The Center deals fairly with the issue of the Palestinian refugees.

The farewell to Rabin.jpeg

This is the final room commemorating the murder of Yitzhak Rabin.

The Oslo Accords


Understandably, there is no discussion in the exhibits of Yitzhak Rabin’s crowning achievement, the Oslo Accords. Rabin spent 27 years as a military person, from the very beginnings of the Israel Defense Forces, first as a member of the Palmach. His quest for peace was a personal crusade, as it was for every Israeli politician in the Labor Party at that time. It was based on the assumption that peace with the Palestinians was a political issue and should therefore be ameniable to a political solution.  


Almost 30 years later it is possible to ask why the Oslo Accords did not bring an end to the Israeli-Palestinian conflict. What went wrong?


The Israelis reached out to the leader of the PLO, Yasser Arafat, in Tunisia, and this led to mutual recognition. In a letter sent to Rabin, Arafat renounced violence and officially recognized Israel. That same day, Rabin sent a letter to Arafat officially recognizing the PLO. The Oslo Accords led to the creation of the Palestinian National Authority, which was an important step towards Palestinian self-determination. As part of the agreement, Israel withdrew its forces from parts of the Gaza Strip and the West Bank and transferred control to the Palestinian Authority. A framework for future negotiations was also established and a timeline for future talks on critical issues such as borders, refugees, security and Jerusalem.

However, extremists opposed to the peace process, namely Hamas and Islamic Jihad, continued to perpetuate violence and terrorism. The assassination of Rabin and subsequent political shifts in Israel and Palestine hindered further progress. Important issues dividing the two sides were never resolved. This would lead to the Second Intifada, a period of intense violence from 2000 to 2005. All this led to a further breakdown of trust between the two sides.
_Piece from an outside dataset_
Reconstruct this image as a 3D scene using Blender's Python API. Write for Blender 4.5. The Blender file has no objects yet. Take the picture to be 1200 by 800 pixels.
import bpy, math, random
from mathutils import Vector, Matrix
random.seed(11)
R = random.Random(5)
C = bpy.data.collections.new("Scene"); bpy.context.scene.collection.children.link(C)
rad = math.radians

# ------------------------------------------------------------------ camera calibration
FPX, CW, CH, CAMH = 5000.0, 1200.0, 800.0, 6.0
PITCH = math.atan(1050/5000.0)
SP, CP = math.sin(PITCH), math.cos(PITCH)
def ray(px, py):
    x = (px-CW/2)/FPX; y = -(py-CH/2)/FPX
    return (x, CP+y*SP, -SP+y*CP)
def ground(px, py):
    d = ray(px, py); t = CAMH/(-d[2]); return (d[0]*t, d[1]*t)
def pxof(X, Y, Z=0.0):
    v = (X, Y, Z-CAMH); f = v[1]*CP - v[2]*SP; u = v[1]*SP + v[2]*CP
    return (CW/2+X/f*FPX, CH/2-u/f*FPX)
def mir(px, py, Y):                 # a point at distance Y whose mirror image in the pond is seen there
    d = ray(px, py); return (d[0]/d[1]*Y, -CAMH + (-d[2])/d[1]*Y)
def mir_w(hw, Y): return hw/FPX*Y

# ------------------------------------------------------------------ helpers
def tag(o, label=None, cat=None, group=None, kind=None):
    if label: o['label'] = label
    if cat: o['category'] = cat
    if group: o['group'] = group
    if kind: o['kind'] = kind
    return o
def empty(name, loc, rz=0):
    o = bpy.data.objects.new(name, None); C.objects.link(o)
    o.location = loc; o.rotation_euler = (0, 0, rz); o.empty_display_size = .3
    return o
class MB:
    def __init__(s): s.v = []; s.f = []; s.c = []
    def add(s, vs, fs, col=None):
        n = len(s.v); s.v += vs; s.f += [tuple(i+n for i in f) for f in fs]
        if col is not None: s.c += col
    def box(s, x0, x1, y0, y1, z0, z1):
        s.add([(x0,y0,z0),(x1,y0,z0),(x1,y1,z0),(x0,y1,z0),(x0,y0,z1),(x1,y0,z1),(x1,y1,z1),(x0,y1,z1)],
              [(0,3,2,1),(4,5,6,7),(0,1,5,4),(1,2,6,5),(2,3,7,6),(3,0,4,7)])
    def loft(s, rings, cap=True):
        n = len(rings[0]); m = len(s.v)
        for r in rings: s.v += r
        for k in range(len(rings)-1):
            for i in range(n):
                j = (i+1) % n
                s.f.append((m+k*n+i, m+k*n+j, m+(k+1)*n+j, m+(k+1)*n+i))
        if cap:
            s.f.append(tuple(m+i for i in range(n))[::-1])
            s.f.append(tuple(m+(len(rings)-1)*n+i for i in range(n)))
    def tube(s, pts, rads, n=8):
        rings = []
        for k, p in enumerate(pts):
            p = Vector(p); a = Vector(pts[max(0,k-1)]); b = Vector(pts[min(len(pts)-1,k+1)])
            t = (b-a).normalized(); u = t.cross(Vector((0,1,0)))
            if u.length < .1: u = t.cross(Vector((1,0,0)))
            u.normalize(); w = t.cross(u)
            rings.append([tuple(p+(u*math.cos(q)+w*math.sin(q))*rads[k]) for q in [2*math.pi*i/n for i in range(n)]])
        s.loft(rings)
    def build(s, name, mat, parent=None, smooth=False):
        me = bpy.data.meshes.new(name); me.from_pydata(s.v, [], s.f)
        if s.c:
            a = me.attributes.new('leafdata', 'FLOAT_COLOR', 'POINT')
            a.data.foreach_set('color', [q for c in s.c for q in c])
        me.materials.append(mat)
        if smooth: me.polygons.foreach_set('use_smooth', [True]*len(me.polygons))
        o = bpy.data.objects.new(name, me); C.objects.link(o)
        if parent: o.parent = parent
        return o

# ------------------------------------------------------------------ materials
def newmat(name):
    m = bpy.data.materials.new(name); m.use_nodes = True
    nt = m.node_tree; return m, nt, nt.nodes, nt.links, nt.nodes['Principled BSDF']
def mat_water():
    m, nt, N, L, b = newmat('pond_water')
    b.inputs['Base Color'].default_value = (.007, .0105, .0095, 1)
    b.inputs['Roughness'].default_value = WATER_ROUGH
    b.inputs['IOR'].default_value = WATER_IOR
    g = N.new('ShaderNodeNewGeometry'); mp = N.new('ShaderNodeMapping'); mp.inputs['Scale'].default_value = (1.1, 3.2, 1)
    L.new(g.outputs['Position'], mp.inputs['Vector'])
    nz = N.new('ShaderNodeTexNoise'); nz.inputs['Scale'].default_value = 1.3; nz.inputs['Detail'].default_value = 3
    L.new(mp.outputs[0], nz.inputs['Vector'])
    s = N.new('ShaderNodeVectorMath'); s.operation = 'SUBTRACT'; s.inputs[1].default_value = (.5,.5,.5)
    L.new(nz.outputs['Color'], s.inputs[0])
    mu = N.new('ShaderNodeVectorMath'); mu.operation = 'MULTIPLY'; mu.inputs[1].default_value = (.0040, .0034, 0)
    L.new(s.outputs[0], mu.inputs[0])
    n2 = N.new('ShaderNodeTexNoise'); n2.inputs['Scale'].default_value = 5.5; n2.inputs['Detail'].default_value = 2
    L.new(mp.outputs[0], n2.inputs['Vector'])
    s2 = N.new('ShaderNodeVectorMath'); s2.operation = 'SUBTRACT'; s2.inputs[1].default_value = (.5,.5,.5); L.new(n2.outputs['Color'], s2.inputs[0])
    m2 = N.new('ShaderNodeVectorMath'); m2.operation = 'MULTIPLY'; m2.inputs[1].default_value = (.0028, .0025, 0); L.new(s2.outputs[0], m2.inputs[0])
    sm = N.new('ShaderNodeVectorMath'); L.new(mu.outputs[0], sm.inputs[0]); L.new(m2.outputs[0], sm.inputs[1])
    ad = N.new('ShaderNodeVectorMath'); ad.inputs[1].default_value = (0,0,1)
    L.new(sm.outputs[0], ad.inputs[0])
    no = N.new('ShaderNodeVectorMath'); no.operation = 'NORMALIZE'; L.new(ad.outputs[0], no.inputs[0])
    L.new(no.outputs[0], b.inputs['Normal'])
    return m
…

A generous explanation from the perspective of the Palestinians for the failure of Oslo to bring about a final peace agreement was that Israel was never prepared to make enough concessions to satisfy the Palestinians, particularly with respect to the Palestinian refugees. Understandably, Israel believes that the return of refugees would lead to the end of Israel as a Jewish state and probably the end of Israel. A less generous explanation is that Yasser Arafat never intended to make the concessions necessary for a Two-State Solution at peace with Israel.


This explanation holds that since the time of the first Arab riots in the 1920s under the leadership of the Mufti of Jerusalem, Amin al Husseini, a founding member of the Muslim Brotherhood, many Palestinians have held that Jews have no place in the Middle East. They believe that Palestine has always been Islamic and this cannot change. The conflict between the Palestinians and Jews is as much a religious conflict (on both sides) as a nationalistic one. Nationalist struggles are open to compromise. Religious struggles are not.


Yasser Arafat and his PLO were in a challenging situation prior to Israel reaching out to them The PLO was expelled from Jordan after the Black September conflict in 1970 and relocated to Lebanon. After the Israeli invasion of Lebanon in 1982, the PLO leadership was forced to move again, this time to Tunis in Tunisia. Arafat’s agreement to the conditions of the Oslo Accords gave the PLO and the Palestinians a new lease of life in their struggle against Israel. Yasser Arafat’s mission had always been to free Palestine from the Jews and this was not about to change. If all that was needed were some letters, this is what he would do.


A final peace agreement between Israelis and Palestinians will need generations to accomplish. This is why Rabin’s Labor Party is now only a small political party, no longer in the government, and a Two State Solution is favored by only a minority of Israelis and Palestinians.